Taking a hard look at Reconstruction

December 16, 2008|Chuck Leddy, Globe Correspondent

The American Civil War, and the subsequent period of Reconstruction in the South, represented the possibility of a new start for African-Americans. The new Thirteenth Amendment ended slavery, the new Fourteenth Amendment promised the former slaves equal protection under the law, and the new Fifteenth Amendment granted equal participation in the political process. African-Americans did indeed vote and win elections during Reconstruction, despite epic and deadly opposition from white supremacist groups like the early Ku Klux Klan. But as historian Philip Dray's insightful, if at times sprawling, account makes clear, if African-Americans were ready to use their new freedoms (and they were), Southern whites were decidedly not ready to let them.

As African-Americans were beginning to exercise their new rights, a massive white backlash ensued in the South that would continue throughout Reconstruction, and for many decades afterward. As Dray explains, "Southerners [whites], in the absence of slavery, would not hesitate to use extreme violence to maintain supremacy over blacks." The big question facing the federal government's Reconstruction policy was not whether Southern whites would use vigilante violence to oppose African-American political participation (violent opposition was universally assumed); it was whether the federal government would forcefully intervene, with soldiers if necessary and with law enforcement certainly, to protect the rights of former slaves.

As Dray makes clear, the federal government would ultimately choose national reconciliation over civil rights. Thus, as Southern whites used violence to terrorize African-Americans who dared to vote, and developed an ideology of "states' rights" to argue against federal intervention to protect local voting, the promises of Reconstruction became noble-sounding words that would mean nothing in the everyday lives of African-Americans.

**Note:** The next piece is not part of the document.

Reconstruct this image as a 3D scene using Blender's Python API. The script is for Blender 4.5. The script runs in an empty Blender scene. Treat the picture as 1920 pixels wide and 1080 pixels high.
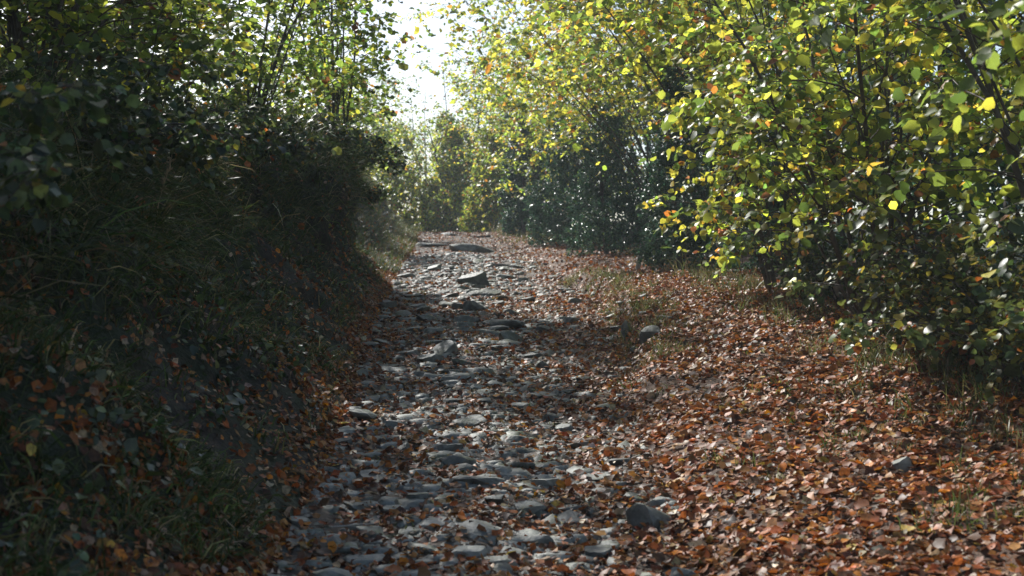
import bpy, math, random
import numpy as np
from mathutils import Vector, Matrix

# ------------------------------------------------------------------ camera, sky, sun, exposure
scene = bpy.context.scene
C = scene.collection
CAM_Z, FPX = 1.6, 2400.0

cam_d = bpy.data.cameras.new('camera')
cam = bpy.data.objects.new('camera', cam_d); C.objects.link(cam)
cam.location = (0, 0, CAM_Z); cam.rotation_euler = (math.radians(90), 0, 0)
cam_d.sensor_width = 36.0; cam_d.lens = 45.0
cam_d.clip_start = 0.1; cam_d.clip_end = 3000
cam_d.dof.use_dof = True; cam_d.dof.focus_distance = 12.0; cam_d.dof.aperture_fstop = 2.8
scene.camera = cam

SUN_AZ, SUN_EL = -30.0, 40.0          # degrees, azimuth clockwise from +Y
w = bpy.data.worlds.new('World'); scene.world = w; w.use_nodes = True
wn = w.node_tree.nodes; wl = w.node_tree.links
sky = wn.new('ShaderNodeTexSky'); sky.sky_type = 'NISHITA'; sky.sun_disc = False
sky.sun_elevation = math.radians(SUN_EL); sky.sun_rotation = math.radians(SUN_AZ)
sky.air_density = 1.0; sky.dust_density = 1.6; sky.ozone_density = 1.0
wn['Background'].inputs['Strength'].default_value = 0.12
wl.new(sky.outputs[0], wn['Background'].inputs['Color'])

sun_d = bpy.data.lights.new('sun', 'SUN'); sun_d.energy = 5.0; sun_d.angle = math.radians(0.6)
sun_d.color = (1.0, 0.985, 0.94)
sun = bpy.data.objects.new('sun', sun_d); C.objects.link(sun)
_a, _e = math.radians(SUN_AZ), math.radians(SUN_EL)
SUNV = Vector((math.sin(_a)*math.cos(_e), math.cos(_a)*math.cos(_e), math.sin(_e)))
sun.rotation_euler = SUNV.to_track_quat('Z', 'Y').to_euler()
sun.location = (-20, 40, 40)

vs = scene.view_settings
vs.view_transform = 'Standard'; vs.look = 'None'; vs.exposure = 0.5; vs.gamma = 1.0
cy = scene.cycles
cy.max_bounces = 4; cy.diffuse_bounces = 2; cy.glossy_bounces = 1; cy.transmission_bounces = 3
cy.volume_bounces = 0; cy.use_denoising = True; cy.sample_clamp_indirect = 4.0
cy.use_adaptive_sampling = True; cy.adaptive_threshold = 0.02

rng = np.random.default_rng(7)
random.seed(7)

# ------------------------------------------------------------------ helpers
def tag(o, label=None, cat=None, group=None, kind=None):
    if label: o['label'] = label
    if cat: o['category'] = cat
    if group: o['group'] = group
    if kind: o['kind'] = kind
    return o

def empty(name, loc):
    o = bpy.data.objects.new(name, None); C.objects.link(o); o.location = loc
    o.empty_display_size = 0.2
    return o

def norm(v):
    v = np.asarray(v, float)
    return v/np.maximum(np.linalg.norm(v, axis=-1, keepdims=True), 1e-9)

def mesh_np(name, verts, tris=None, quads=None, col=None, smooth=False):
    """mesh from numpy arrays; col = per vertex rgb"""
    me = bpy.data.meshes.new(name)
    verts = np.asarray(verts, np.float32)
    me.vertices.add(len(verts)); me.vertices.foreach_set('co', verts.ravel())
    loops = []; starts = []; tot = 0
    for f, k in ((tris, 3), (quads, 4)):
        if f is not None and len(f):
            f = np.asarray(f, np.int32)
            loops.append(f.ravel()); starts.append(tot + np.arange(len(f), dtype=np.int32)*k); tot += f.size
    loops = np.concatenate(loops); starts = np.concatenate(starts)
    me.loops.add(len(loops)); me.loops.foreach_set('vertex_index', loops)
    me.polygons.add(len(starts)); me.polygons.foreach_set('loop_start', starts)
    me.update(calc_edges=True)
    if smooth:
        me.polygons.foreach_set('use_smooth', np.ones(len(starts), bool))
    if col is not None:
        a = me.color_attributes.new('tint', 'FLOAT_COLOR', 'POINT')
        c4 = np.ones((len(verts), 4), np.float32); c4[:, :3] = col
        a.data.foreach_set('color', c4.ravel())
    return me

def add(name, me, mat, parent=None, loc=None):
    o = bpy.data.objects.new(name, me); C.objects.link(o)
    if mat and not me.materials: me.materials.append(mat)
    if parent: o.parent = parent
    if loc is not None: o.location = loc
    return o

def hash2(ix, iy, s):
    h = np.sin(ix*127.1 + iy*311.7 + s*74.7)*43758.5453
    return h - np.floor(h)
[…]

Southern whites and their allies, Dray shows, waged a successful propaganda campaign to discredit African-American participation in Reconstruction politics. Such popular propaganda depicted them as stupid, corrupt, and incapable of engaging in political discourse. (Most of this racist propaganda can't be repeated in a newspaper.) Yet as Dray explains through countless examples, it wasn't that African-Americans weren't ready for change; it was that Southern whites weren't ready. "Whatever corruption existed [among African-American voters and politicians], it surely paled in comparison to the far more gross illegalities - voter fraud, intimidation, and violence - practiced by those opposing Reconstruction's reforms," he writes.